Մատչելիության հղումներ

By Ruzanna Khachatrian
President Robert Kocharian will not attend a NATO summit in Istanbul next month due to the persisting strained relations between Armenia and Turkey, his chief spokesman said on Monday.

“That has nothing to do with the Armenia-NATO relationship which is currently on the rise,” the presidential press secretary, Ashot Kocharian, told reporters, citing Yerevan’s growing involvement in the U.S.-led alliance’s Partnership for Peace program.

“The president’s non-participation in the work of the summit has more to do with the current state of Turkish-Armenian relations,” he said. He added that there has been no “considerable progress” in the U.S.-backed efforts to improve them in the past year.
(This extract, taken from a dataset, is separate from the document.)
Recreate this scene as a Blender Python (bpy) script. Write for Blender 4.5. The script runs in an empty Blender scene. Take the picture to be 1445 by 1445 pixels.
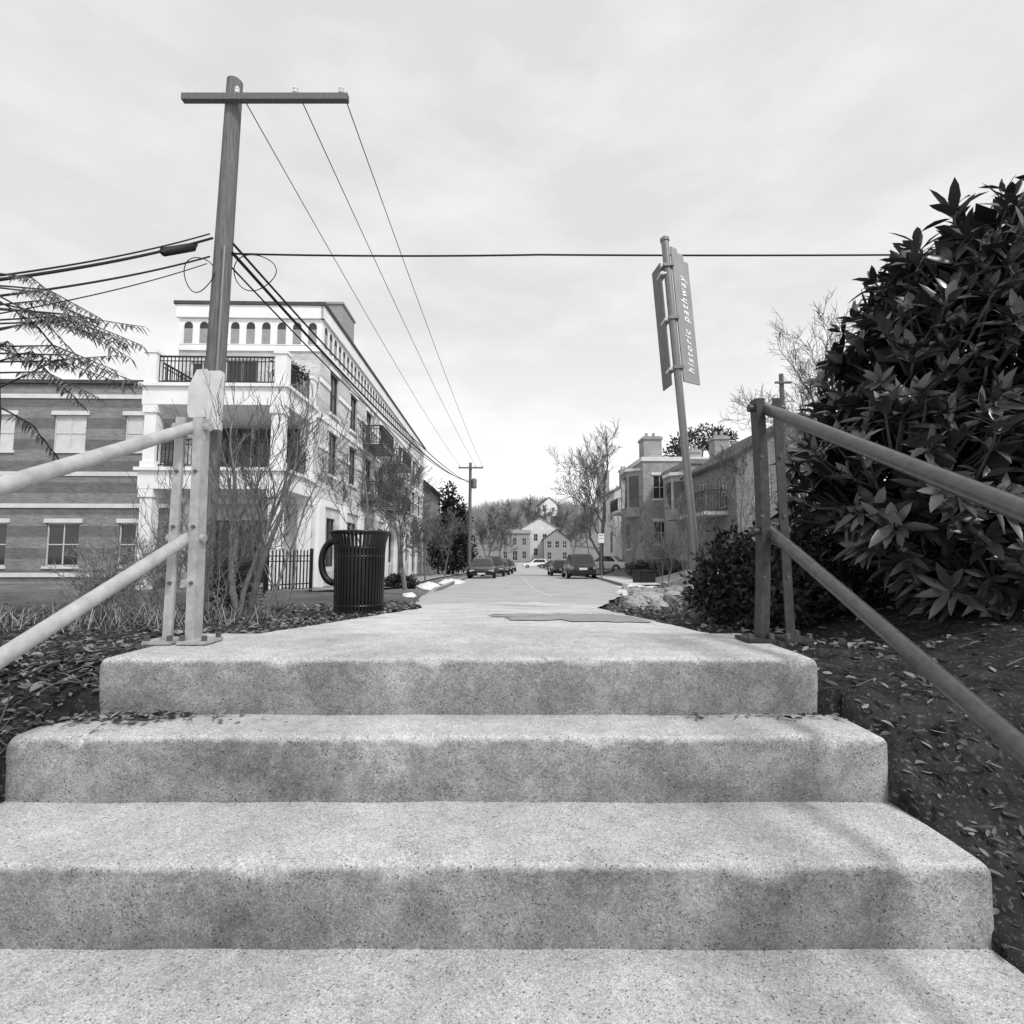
import bpy, bmesh, math, random
from mathutils import Vector, Matrix, noise
random.seed(7)
C = bpy.context.scene.collection
V = Vector
R_ = math.radians
F = 740.0; CX = 722.5; TH = R_(4.6)
def P(px, py, Y):
    u = (px-CX)/F; v = (CX-py)/F
    y = math.cos(TH)-v*math.sin(TH); z = math.sin(TH)+v*math.cos(TH)
    s = Y/y
    return V((u*s, Y, z*s))
# ------------------------------------------------------------------ materials
def nodes_of(name):
    m = bpy.data.materials.new(name); m.use_nodes = True
    nt = m.node_tree; b = nt.nodes['Principled BSDF']
    return m, nt, b
def nd(nt, t, **kw):
    n = nt.nodes.new(t)
    for k, v in kw.items(): setattr(n, k, v)
    return n
def lk(nt, a, b): nt.links.new(a, b)
def maprange(nt, src, a, b, c, d):
    n = nd(nt, 'ShaderNodeMapRange'); n.inputs[1].default_value = a; n.inputs[2].default_value = b
    n.inputs[3].default_value = c; n.inputs[4].default_value = d
    lk(nt, src, n.inputs[0]); return n.outputs[0]
def math_(nt, op, a, b):
    n = nd(nt, 'ShaderNodeMath', operation=op)
    for i, s in enumerate((a, b)):
        if isinstance(s, (int, float)): n.inputs[i].default_value = s
        else: lk(nt, s, n.inputs[i])
    return n.outputs[0]
def noise_(nt, vec, scale, detail=5, rough=.6):
    n = nd(nt, 'ShaderNodeTexNoise'); n.inputs['Scale'].default_value = scale
    n.inputs['Detail'].default_value = detail; n.inputs['Roughness'].default_value = rough
    lk(nt, vec, n.inputs['Vector']); return n.outputs[0]
def bump_(nt, b, h, strength, dist=.01):
    n = nd(nt, 'ShaderNodeBump'); n.inputs['Strength'].default_value = strength; n.inputs['Distance'].default_value = dist
    lk(nt, h, n.inputs['Height']); lk(nt, n.outputs[0], b.inputs['Normal'])
def objco(nt): return nd(nt, 'ShaderNodeTexCoord').outputs['Object']
def stretch(nt, vec, s):
    n = nd(nt, 'ShaderNodeMapping'); n.inputs['Scale'].default_value = s; lk(nt, vec, n.inputs['Vector']); return n.outputs[0]
def M(name, c, rough=.8, var=.25, scale=4, bump=0, bscale=60, spec=.3, metal=0, island=0, coat=0, st=None):
    m, nt, b = nodes_of(name)
    co = objco(nt)
    if st: co = stretch(nt, co, st)
    val = math_(nt, 'MULTIPLY', maprange(nt, noise_(nt, co, scale), .25, .75, 1-var, 1+var), c)
    if island:
        g = nd(nt, 'ShaderNodeNewGeometry')
        val = math_(nt, 'MULTIPLY', val, maprange(nt, g.outputs['Random Per Island'], 0, 1, 1-island, 1+island))
    lk(nt, val, b.inputs['Base Color'])
    b.inputs['Roughness'].default_value = rough; b.inputs['Metallic'].default_value = metal
    b.inputs['Specular IOR Level'].default_value = spec
    b.inputs['Coat Weight'].default_value = coat
    if bump: bump_(nt, b, noise_(nt, co, bscale, 3), bump)
    return m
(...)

U.S. President George W. Bush, British Prime Minister Tony Blair and French President Jacques Chirac are among dozens of Western leaders due to attend the summit in Turkey's largest city on June 28-29. The leaders of neighboring Azerbaijan and Georgia, which view NATO membership as a long-term foreign policy goal, are also likely to be on hand.

Armenia and Turkey have no diplomatic relations, the establishment of which Ankara links to a resolution of the Nagorno-Karabakh conflict. Senior officials from either country have made rare visits to the other over the past decade only to take part in high-level international meetings. Kocharian, for example, attended the November 1999 summit in Istanbul of the Organization for Security and Cooperation in Europe.

Turkey signaled last year its readiness to reopen its border with Armenia before a Karabakh settlement -- a move which would please the United States and the European Union but would jeopardize its close ties with Azerbaijan. Some Armenian sources involved in contacts with Turkish officials said earlier this year that the decision to lift the 11-year blockade might be announced during the NATO summit.

However, Kocharian’s decision not to travel to Istanbul suggests that the reopening of the Turkish-Armenian border is still not on the cards.

Turkish leaders reportedly assured Azerbaijan’s President Ilham Aliev last month that they will continue to link the normalization of relations with Armenia to a pro-Azerbaijani solution to the Karabakh dispute. “It is out of the question for now to reopen the Turkish-Armenian border,” Foreign Minister Abdullah Gul said afterward.

Gul also called for a trilateral meeting on Karabakh of the Armenian, Azerbaijani and Turkish foreign ministers. Turkish diplomatic sources were quoted as saying that the meeting could take place on the sidelines of the Istanbul summit.